Five things we learned about wheelchair tennis at Rio 2016

Eight days of superb competition in Rio saw new Paralympic champions emerge. 19 Sep 2016
Silver medalist Alfie Hewett and gold medalist Gordon Reid at Rio 2016

(L to R) Silver medalist Alfie Hewett and gold medalist Gordon Reid, both of Great Britain, pose for photographers at the medal ceremony for the Men's Singles Wheelchair Tennis during day 9 of the Rio 2016 Paralympic Games at the Olympic Aquatics Stadium.

ⒸMatthew Stockman/Getty Images
By Andrew Cross

During eight days of wonderful wheelchair tennis action, the tennis stars dazzled the world with their skills, passion and – in many cases – sheer endurance.


Here are five things we learned about wheelchair tennis from its seventh Paralympic Games.


1. Great Britain have a pair of history boys


Four years ago Gordon Reid and Alfie Hewett never dreamed of making the men’s doubles final; Hewett was a fan watching from the stands and Reid was knocked out in the quarter finals.


However, after joining forces and claiming Wimbledon Grand Slam doubles success, they then went on to become the first British pair to make a doubles gold medal match as they took silver behind the experienced French top seeds.


The history boys were not done there as they then went on to compete against each other in the singles final, an all-British gold medal match.


Hewett’s only Grand Slam appearance was at this year’s Wimbledon, whilst Reid’s first Grand Slam singles wins were also in 2016 at the Australian Open and Wimbledon.


A fantastic achievement for both players in such a short space of time as Reid won gold and Hewett claimed the silver.


2. Alcott is officially a master of two Paralympic sports


Dylan Alcott entered his first Paralympics in wheelchair tennis after winning Paralympic gold in Beijing in 2008 in wheelchair basketball.


The Australian marked his tennis debut with two gold medals.
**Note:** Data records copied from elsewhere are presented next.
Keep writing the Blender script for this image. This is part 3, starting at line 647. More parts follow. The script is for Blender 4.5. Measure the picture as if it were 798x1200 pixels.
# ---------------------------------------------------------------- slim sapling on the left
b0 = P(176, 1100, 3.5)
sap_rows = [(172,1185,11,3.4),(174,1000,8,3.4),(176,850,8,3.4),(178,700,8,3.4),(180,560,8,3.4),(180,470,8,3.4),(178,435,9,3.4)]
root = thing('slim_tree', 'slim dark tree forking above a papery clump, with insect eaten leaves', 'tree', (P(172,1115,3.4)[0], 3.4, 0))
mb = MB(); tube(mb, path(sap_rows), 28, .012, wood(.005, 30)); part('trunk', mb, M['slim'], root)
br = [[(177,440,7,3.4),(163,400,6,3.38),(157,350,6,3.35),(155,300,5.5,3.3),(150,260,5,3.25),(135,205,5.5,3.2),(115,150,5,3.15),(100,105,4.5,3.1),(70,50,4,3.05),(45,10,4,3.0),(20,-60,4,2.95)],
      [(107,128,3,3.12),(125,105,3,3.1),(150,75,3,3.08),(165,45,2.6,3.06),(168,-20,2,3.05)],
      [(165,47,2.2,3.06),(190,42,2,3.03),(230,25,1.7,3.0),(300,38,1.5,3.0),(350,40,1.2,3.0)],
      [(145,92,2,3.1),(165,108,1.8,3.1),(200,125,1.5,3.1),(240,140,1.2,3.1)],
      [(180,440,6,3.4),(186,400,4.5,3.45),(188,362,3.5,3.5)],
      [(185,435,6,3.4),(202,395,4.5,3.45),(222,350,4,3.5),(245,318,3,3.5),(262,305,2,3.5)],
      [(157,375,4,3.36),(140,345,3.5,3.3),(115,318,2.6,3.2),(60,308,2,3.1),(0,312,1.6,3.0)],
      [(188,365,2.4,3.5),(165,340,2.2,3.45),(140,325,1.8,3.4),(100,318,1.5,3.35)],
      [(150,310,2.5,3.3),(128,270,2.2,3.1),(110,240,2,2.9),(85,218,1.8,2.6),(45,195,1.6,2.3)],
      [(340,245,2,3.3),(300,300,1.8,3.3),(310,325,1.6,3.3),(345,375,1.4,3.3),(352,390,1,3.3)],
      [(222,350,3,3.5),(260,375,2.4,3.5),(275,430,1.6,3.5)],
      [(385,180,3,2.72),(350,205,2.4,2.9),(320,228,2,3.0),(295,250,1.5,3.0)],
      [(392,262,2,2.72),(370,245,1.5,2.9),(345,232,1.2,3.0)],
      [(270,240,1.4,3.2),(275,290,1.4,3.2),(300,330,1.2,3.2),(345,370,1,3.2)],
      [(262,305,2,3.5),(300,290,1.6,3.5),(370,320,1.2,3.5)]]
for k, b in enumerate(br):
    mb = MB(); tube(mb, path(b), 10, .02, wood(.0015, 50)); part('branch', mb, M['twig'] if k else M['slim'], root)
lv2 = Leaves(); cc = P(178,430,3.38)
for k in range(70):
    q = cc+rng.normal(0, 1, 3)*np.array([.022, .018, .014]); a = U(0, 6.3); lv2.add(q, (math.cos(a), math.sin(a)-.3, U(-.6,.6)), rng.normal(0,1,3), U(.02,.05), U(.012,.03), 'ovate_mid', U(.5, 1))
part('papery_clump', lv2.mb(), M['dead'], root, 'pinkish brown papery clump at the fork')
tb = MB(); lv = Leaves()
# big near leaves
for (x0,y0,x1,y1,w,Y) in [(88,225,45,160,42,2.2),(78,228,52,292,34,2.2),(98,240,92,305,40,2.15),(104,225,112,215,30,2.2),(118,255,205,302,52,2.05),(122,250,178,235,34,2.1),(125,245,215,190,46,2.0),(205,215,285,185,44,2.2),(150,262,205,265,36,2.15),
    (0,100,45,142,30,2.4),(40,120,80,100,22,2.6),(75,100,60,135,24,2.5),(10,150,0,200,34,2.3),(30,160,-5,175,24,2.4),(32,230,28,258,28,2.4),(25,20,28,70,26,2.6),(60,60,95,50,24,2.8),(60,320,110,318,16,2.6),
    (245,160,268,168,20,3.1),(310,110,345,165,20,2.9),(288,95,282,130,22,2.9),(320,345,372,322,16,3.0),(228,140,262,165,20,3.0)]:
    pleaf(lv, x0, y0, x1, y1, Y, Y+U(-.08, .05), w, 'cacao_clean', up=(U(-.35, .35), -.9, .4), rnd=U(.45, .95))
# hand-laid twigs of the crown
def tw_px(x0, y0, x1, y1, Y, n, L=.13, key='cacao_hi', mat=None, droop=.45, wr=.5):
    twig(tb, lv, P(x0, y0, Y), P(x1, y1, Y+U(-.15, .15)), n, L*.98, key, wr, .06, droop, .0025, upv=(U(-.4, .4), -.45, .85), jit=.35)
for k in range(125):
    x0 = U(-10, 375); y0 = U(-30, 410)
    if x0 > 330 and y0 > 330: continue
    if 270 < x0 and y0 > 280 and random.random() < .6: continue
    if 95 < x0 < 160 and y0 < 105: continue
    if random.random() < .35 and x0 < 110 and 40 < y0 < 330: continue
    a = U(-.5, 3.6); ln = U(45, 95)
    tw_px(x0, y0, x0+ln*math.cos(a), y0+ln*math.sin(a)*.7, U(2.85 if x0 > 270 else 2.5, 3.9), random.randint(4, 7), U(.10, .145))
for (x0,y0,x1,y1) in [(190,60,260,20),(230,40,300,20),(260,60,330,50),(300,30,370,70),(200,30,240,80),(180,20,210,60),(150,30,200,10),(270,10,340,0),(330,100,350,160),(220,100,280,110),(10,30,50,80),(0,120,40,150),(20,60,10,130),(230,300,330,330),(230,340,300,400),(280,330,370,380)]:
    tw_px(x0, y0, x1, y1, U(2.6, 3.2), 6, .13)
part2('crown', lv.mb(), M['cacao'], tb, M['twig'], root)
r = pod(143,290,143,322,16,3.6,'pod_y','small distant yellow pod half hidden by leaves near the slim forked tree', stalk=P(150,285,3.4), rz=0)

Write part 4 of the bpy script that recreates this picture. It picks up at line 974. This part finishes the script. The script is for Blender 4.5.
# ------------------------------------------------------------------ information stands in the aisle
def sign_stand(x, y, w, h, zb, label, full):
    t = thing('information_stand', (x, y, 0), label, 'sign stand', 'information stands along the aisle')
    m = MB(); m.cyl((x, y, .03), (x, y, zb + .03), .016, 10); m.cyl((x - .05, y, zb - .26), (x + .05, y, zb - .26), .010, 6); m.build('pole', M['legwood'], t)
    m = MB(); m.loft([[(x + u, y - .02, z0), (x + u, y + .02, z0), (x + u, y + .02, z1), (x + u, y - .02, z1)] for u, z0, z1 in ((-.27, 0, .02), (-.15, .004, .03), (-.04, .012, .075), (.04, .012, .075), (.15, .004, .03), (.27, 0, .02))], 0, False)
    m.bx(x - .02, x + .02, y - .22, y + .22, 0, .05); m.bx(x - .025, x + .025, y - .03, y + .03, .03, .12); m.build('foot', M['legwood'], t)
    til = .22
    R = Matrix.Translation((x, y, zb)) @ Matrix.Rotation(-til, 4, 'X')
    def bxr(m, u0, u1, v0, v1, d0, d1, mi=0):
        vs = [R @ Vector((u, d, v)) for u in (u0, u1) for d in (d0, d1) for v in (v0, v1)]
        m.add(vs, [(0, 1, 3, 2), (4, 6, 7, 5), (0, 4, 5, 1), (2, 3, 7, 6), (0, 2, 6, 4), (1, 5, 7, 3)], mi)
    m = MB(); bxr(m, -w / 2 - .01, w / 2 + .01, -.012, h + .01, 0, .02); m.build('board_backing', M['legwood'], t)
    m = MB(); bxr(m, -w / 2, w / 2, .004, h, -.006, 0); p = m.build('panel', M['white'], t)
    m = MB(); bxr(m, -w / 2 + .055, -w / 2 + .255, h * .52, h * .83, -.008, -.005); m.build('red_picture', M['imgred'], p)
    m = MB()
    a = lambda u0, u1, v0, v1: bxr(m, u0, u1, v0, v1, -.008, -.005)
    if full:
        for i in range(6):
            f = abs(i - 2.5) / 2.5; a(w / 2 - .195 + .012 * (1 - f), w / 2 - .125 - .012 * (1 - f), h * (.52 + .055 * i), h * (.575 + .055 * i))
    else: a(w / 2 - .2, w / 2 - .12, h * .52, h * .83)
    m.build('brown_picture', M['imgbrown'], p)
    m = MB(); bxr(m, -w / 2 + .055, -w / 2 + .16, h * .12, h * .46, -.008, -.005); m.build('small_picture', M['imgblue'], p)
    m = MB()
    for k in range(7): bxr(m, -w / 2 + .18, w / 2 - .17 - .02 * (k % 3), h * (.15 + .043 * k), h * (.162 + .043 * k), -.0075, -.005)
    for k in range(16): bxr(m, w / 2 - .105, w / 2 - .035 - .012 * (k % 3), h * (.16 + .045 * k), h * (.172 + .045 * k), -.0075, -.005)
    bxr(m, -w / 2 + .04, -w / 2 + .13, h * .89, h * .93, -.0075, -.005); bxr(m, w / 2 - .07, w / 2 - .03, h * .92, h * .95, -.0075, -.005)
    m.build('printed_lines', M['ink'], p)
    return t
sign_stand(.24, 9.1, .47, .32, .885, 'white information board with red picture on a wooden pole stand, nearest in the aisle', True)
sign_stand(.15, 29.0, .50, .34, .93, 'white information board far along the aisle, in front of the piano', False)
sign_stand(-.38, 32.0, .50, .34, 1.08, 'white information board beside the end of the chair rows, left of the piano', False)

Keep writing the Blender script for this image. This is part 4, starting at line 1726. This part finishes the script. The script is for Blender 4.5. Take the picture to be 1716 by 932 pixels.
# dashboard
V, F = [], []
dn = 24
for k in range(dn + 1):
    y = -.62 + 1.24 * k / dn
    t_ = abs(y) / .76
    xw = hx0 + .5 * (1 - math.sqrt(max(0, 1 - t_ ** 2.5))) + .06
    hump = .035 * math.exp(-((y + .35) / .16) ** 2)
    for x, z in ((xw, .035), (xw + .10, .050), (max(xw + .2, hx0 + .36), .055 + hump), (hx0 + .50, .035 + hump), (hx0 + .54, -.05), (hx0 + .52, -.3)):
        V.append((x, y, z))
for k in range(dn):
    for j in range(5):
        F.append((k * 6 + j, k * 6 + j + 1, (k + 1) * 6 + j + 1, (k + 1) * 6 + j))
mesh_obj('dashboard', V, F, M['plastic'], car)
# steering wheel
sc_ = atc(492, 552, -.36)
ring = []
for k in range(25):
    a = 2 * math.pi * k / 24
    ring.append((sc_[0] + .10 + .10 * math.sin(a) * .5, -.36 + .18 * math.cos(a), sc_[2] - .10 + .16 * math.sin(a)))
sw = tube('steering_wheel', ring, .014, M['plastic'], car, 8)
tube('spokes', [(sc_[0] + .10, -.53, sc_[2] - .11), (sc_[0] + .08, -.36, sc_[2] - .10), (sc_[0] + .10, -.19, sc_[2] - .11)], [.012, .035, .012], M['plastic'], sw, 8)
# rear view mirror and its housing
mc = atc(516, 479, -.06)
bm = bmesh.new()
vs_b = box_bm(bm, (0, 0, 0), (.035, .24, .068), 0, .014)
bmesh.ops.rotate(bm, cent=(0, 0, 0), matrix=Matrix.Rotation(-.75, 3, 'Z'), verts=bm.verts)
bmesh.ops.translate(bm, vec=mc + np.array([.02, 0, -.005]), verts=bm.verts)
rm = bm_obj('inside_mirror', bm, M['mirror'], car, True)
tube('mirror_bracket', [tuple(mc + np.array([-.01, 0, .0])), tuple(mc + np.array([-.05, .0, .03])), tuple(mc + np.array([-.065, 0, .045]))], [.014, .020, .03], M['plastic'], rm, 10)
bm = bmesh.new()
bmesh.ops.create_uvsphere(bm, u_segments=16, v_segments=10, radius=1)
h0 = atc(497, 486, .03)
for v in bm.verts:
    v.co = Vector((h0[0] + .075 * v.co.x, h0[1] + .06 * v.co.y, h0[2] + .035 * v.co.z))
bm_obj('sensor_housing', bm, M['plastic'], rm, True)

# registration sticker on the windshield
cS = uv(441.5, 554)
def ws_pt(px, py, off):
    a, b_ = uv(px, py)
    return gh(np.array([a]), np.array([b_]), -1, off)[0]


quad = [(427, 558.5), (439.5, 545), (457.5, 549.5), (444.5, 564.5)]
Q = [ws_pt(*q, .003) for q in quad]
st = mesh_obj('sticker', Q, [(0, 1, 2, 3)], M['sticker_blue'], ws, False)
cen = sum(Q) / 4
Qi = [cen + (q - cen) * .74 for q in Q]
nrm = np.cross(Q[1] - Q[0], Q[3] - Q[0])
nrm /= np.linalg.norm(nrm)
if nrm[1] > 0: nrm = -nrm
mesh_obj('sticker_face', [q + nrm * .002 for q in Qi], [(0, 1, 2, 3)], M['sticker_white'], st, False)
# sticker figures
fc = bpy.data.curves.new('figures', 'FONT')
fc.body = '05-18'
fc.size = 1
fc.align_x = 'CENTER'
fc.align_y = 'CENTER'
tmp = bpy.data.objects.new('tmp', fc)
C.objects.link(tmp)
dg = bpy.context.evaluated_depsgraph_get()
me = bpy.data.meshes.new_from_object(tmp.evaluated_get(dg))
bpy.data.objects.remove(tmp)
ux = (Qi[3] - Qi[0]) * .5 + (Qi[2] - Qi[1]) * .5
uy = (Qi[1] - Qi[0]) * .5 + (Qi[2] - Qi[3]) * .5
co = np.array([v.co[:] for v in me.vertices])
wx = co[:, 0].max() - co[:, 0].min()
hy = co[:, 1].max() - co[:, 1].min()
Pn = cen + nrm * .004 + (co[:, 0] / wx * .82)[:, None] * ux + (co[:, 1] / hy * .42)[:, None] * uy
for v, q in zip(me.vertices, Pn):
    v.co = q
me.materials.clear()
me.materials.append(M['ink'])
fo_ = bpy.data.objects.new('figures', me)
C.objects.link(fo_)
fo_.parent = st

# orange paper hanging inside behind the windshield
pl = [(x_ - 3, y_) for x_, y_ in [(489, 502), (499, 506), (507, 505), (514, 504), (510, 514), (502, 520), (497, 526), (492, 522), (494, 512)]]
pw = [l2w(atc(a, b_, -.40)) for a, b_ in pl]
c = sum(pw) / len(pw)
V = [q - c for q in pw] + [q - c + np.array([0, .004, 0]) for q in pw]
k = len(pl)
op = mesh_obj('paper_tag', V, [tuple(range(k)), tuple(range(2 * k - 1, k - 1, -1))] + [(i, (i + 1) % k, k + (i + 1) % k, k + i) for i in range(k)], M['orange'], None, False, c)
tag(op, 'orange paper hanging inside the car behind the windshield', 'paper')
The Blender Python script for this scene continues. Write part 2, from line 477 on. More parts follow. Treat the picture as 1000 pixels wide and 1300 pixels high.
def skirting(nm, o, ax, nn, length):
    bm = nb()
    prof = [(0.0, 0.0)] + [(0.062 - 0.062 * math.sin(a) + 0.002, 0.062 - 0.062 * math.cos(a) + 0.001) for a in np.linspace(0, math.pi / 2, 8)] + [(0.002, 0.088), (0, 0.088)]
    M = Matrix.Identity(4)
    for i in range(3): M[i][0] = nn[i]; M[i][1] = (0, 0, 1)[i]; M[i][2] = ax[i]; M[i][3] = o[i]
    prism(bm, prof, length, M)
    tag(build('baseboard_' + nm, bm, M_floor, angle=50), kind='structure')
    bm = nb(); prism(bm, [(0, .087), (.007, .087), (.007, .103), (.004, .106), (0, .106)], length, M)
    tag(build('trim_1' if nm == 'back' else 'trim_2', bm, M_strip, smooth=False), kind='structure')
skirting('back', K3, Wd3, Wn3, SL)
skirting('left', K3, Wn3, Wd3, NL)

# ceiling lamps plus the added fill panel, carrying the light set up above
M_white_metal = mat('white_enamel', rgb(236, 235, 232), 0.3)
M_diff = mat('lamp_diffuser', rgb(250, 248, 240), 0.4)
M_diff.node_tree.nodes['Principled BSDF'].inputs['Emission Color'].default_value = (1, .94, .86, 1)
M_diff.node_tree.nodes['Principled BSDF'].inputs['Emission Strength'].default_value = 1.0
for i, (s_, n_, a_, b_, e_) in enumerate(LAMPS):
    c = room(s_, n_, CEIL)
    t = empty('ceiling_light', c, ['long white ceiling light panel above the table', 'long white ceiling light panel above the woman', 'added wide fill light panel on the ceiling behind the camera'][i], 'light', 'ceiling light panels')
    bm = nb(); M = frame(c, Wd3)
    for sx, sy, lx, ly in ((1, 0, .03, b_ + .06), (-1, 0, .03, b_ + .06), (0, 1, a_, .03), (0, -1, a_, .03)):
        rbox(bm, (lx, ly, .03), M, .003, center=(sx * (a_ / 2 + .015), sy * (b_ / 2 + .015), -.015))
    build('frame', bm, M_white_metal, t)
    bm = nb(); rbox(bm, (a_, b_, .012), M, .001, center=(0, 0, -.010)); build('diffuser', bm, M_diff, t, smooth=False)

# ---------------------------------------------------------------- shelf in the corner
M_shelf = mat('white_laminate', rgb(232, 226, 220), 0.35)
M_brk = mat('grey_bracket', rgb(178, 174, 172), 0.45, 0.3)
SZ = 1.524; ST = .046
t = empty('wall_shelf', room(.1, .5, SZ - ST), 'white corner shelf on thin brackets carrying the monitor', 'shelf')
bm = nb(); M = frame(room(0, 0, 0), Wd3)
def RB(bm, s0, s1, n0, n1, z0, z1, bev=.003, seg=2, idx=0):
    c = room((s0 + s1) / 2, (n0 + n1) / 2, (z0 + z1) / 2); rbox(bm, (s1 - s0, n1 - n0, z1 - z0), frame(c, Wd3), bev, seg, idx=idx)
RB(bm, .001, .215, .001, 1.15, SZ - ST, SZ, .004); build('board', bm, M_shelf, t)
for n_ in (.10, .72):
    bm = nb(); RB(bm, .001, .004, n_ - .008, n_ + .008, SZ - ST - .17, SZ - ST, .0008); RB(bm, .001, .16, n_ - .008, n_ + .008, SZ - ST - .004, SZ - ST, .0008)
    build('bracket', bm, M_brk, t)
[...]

The first was in the quad doubles alongside best friend Heath Davidson as they ended USA’s three Paralympics gold medal streak, whilst the second gold came in the quad singles against Great Britain’s Andy Lapthorne.


3. Dutch dominance continues in the women’s division


The Netherlands continue to dominate in the women’s wheelchair tennis as they claimed their seventh successive singles and doubles gold medals.


It was also the Netherlands’ seventh successive gold and silver in the women’s singles as Jiske Griffioen beat Aniek van Koot in the final, whilst the doubles gold medal match consisted of two Dutch duos for the third Games in a row.


4. We have a new record for the longest ever match


The longest wheelchair tennis match took place at this year’s Paralympics between Great Britain and Israel in the quad doubles semi-final.


After a 44-minute first set, which Itai Erenlib and Shraga Weinberg won, you would not have imagined that the contest would go on for another three hours and 41 minutes – but it did.


Andy Lapthorne and Jamie Burdekin fought back to claim a 110-minute second set 6-4, before they went on win the deciding set in a tie breaker 7-6(2).


A new record of four hours and 25 minutes in a match played in 37C heat – more proof of why these athletes are ‘superhumans’.


5. New Paralympics, new winners


Rio 2016 was a time for change in wheelchair tennis as no athletes from London 2012 defended their Paralympic title.


The Netherlands may have won the women’s singles and doubles once again, but it was a new pairing and a new singles champion.


Japanese star Shingo Kunieda could not defend his singles title and USA’s quad doubles success from the last three Paralympics ended in Rio, where they took silver.


Israel’s Noam Gershony did not compete in Rio so a new quad singles champion was awaiting, and France claimed their second men’s doubles gold after their first in 2008.